Finding tomorrow’s hot property, TODAY

Pointless Enquiries

When politicians create an inquiry or a royal commission to examine an important issue, you can be certain that nothing much is going to change.

An inquiry is a device used by politicians to give the appearance of doing something meaningful, while changing nothing.

So the Prime Minister’s plan to have an inquiry into supermarket chains like the thoroughly-dishonest Woolworths, which will take over a year, is a clear signal that there is a serious issue which the Federal Government has no idea how to deal with – and that nothing will change any time soon, if ever.

We’ve seen that with inquiries and royal commissions in the past into a range of issues, including aged care, the behaviour of banks and financial institutions, deaths in custody – and, in the real estate space, housing affordability and the rental shortage.

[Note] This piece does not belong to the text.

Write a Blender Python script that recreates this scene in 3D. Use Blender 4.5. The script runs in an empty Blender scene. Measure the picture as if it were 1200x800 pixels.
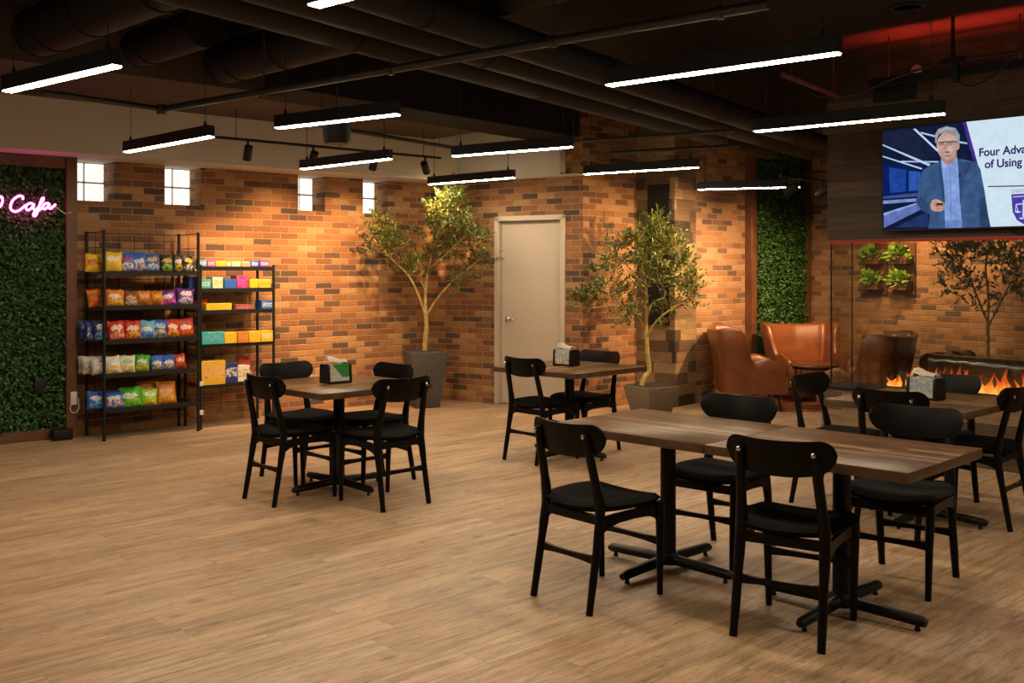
import bpy, bmesh, math, random
from mathutils import Vector, Matrix, noise
R_ = math.radians
PI = math.pi
rng = random.Random(7)
scene = bpy.context.scene
COL = scene.collection

# ------------------------------------------------------------------ camera
F, VH, H = 1190.0, 318.5, 1.542          # focal length in px (1200 wide), horizon row, eye height
cam_d = bpy.data.cameras.new('camera'); cam = bpy.data.objects.new('camera', cam_d); COL.objects.link(cam)
cam.location = (0, 0, H); cam.rotation_euler = (PI/2, 0, 0)
cam_d.sensor_width = 36; cam_d.lens = F/1200*36; cam_d.shift_y = -(400-VH)/1200
scene.camera = cam
vs = scene.view_settings
vs.view_transform = 'Standard'; vs.look = 'None'; vs.gamma = 1; vs.exposure = 0; vs.use_curve_mapping = False

# ------------------------------------------------------------------ helpers
def tag(o, label=None, cat=None, group=None, kind=None):
    if label: o['label'] = label
    if cat: o['category'] = cat
    if group: o['group'] = group
    if kind: o['kind'] = kind
    return o
def thing(name, label, cat, loc=(0,0,0), rz=0, group=None):
    o = bpy.data.objects.new(name, None); COL.objects.link(o)
    o.location = loc; o.rotation_euler = (0, 0, rz); o.empty_display_size = .1
    return tag(o, label, cat, group)
def obj(name, bm, mats, parent=None, loc=None, rz=None, angle=40, smooth=True):
    bm.normal_update()
    if smooth:
        ca = math.cos(R_(angle))
        for f in bm.faces: f.smooth = True
        for e in bm.edges:
            if len(e.link_faces) == 2 and e.link_faces[0].normal.dot(e.link_faces[1].normal) < ca: e.smooth = False
    me = bpy.data.meshes.new(name); bm.to_mesh(me); bm.free()
    for m in (mats if isinstance(mats, (list, tuple)) else [mats]): me.materials.append(m)
    o = bpy.data.objects.new(name, me); COL.objects.link(o)
    if parent: o.parent = parent
    if loc: o.location = loc
    if rz is not None: o.rotation_euler = (0, 0, rz)
    return o
def struct(name, bm, mats, loc=None, rz=None, parent=None, **k):
    o = obj(name, bm, mats, parent, loc, rz, **k)
    if not parent: o['kind'] = 'structure'
    return o
def dup(root, loc, rz=None, label=None, group=None):
    def rec(o, par):
        c = o.copy(); COL.objects.link(c)
        if par: c.parent = par
        for ch in list(o.children): rec(ch, c)
        return c
    r = rec(root, None)
    r.location = loc
    if rz is not None: r.rotation_euler = (0, 0, rz)
    if label: r['label'] = label
    if group: r['group'] = group
    return r
def new(): return bmesh.new()
def box(bm, c, s, rot=None, bev=0, seg=1, mi=0):
    M = Matrix.Translation(c)
    if rot is not None: M = M @ rot.to_4x4()
    M = M @ Matrix.Diagonal((s[0], s[1], s[2], 1))
    g = bmesh.ops.create_cube(bm, size=1, matrix=M)
    vsx = g['verts']; fs = list({f for v in vsx for f in v.link_faces})
    for f in fs: f.material_index = mi
    if bev:
        es = list({e for v in vsx for e in v.link_edges})
        r = bmesh.ops.bevel(bm, geom=es, offset=bev, segments=seg, affect='EDGES', profile=.5)
        for f in r['faces']: f.material_index = mi
def span(bm, a, b, bev=0, mi=0, seg=1):
    c = [(a[i]+b[i])/2 for i in range(3)]; s = [abs(b[i]-a[i]) for i in range(3)]
    box(bm, c, s, None, bev, seg, mi)
def tube(bm, pts, rad, seg=8, cap=True, sx=1.0, sy=1.0, up=None, mi=0):
    pts = [Vector(p) for p in pts]; n = len(pts)
    rad = rad if isinstance(rad, (list, tuple)) else [rad]*n
    rings = []; a = None
    for i, p in enumerate(pts):
        d = (pts[min(i+1, n-1)]-pts[max(i-1, 0)]).normalized()
        if a is None:
            ref = Vector(up) if up else (Vector((0,0,1)) if abs(d.z) < .9 else Vector((1,0,0)))
            a = ref.cross(d).normalized()
        else:
            a = (a-d*a.dot(d)).normalized()
        b = d.cross(a)
        rings.append([bm.verts.new(p+(a*math.cos(2*PI*k/seg)*sx+b*math.sin(2*PI*k/seg)*sy)*rad[i]) for k in range(seg)])
    for i in range(n-1):
        for k in range(seg):
            f = bm.faces.new((rings[i][k], rings[i][(k+1)%seg], rings[i+1][(k+1)%seg], rings[i+1][k])); f.material_index = mi
    if cap:
        f = bm.faces.new(rings[0][::-1]); f.material_index = mi
        f = bm.faces.new(rings[-1]); f.material_index = mi
def lathe(bm, prof, seg=24, loc=(0,0,0), M=None, mi=0):
    rings = []
    L = Vector(loc)
    for r, z in prof:
        ring = []
        for k in range(seg):
            v = Vector((r*math.cos(2*PI*k/seg), r*math.sin(2*PI*k/seg), z))
            if M: v = M @ v
            ring.append(bm.verts.new(v+L))
        rings.append(ring)
    for i in range(len(rings)-1):
        for k in range(seg):
            f = bm.faces.new((rings[i][k], rings[i][(k+1)%seg], rings[i+1][(k+1)%seg], rings[i+1][k])); f.material_index = mi
    f = bm.faces.new(rings[0][::-1]); f.material_index = mi
    f = bm.faces.new(rings[-1]); f.material_index = mi
def prism(bm, poly, h, M, mi=0):
    """polygon in local xy pushed along local z by h, placed by M"""
    lo = [bm.verts.new(M @ Vector((x, y, 0))) for x, y in poly]
    hi = [bm.verts.new(M @ Vector((x, y, h))) for x, y in poly]
    n = len(poly)
    for f in [bm.faces.new(lo[::-1]), bm.faces.new(hi)]: f.material_index = mi
    for i in range(n):
        f = bm.faces.new((lo[i], lo[(i+1)%n], hi[(i+1)%n], hi[i])); f.material_index = mi
def frustum(bm, c, w0, d0, w1, d1, h, mi=0, bev=0):
    vs_ = []
    for (w, d, z) in ((w0, d0, 0), (w1, d1, h)):
        vs_.append([bm.verts.new((c[0]+sx*w/2, c[1]+sy*d/2, c[2]+z)) for sx, sy in ((-1,-1),(1,-1),(1,1),(-1,1))])
    fs = [bm.faces.new(vs_[0][::-1]), bm.faces.new(vs_[1])]
    for k in range(4): fs.append(bm.faces.new((vs_[0][k], vs_[0][(k+1)%4], vs_[1][(k+1)%4], vs_[1][k])))
    for f in fs: f.material_index = mi
    if bev:
        es = list({e for f in fs for e in f.edges})
        bmesh.ops.bevel(bm, geom=es, offset=bev, segments=2, affect='EDGES', profile=.5)
def RZ(a): return Matrix.Rotation(a, 3, 'Z')
def RX(a): return Matrix.Rotation(a, 3, 'X')
def RY(a): return Matrix.Rotation(a, 3, 'Y')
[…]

The most likely outcome of these massive wastes of time and taxpayers’ money is that the politicians involved will scapegoat a section of the community, blame them for the problem and hit them with punitive measures, to give the appearance of actually doing something.

And if they can use the situation to hit the chosen scapegoats with new or higher taxes, then so much the better.

This happened with Federal Parliament a decade ago with housing affordability. Two inquiries were held and it was decided to blame foreign investors for poor real estate affordability. The Federal government hit foreign buyers with massive new taxes and told the public they had fixed the affordability problem.

But can anyone say that housing affordability has improved since then?

Clearly, it hasn’t improved, it has continued to get worse, because foreign investors were never the problem.

What these measures did do was effectively wipe out foreign investment in Australian real estate, which is one of the key reasons why we now have a massive shortage of rental properties.

So now federal politicians have concluded an inquiry into the rental shortage crisis, with rapidly rising rents.

This happened in early December – and if you’re wondering why you haven’t heard anything about it, it’s because there was nothing to say.

What recommendations did the parliamentary committee deliver as a result of the inquiry?

None whatsoever.

The only outcome was that the chair of the committee, a Greens politician, repeated the party’s policy of having a rental freeze across the country.

All that time and energy wasted with no outcome at all – other than a reiteration of Greens policy by one committee member, which has no chance of ever being implemented because it’s a folly that would turn a crisis into a catastrophe.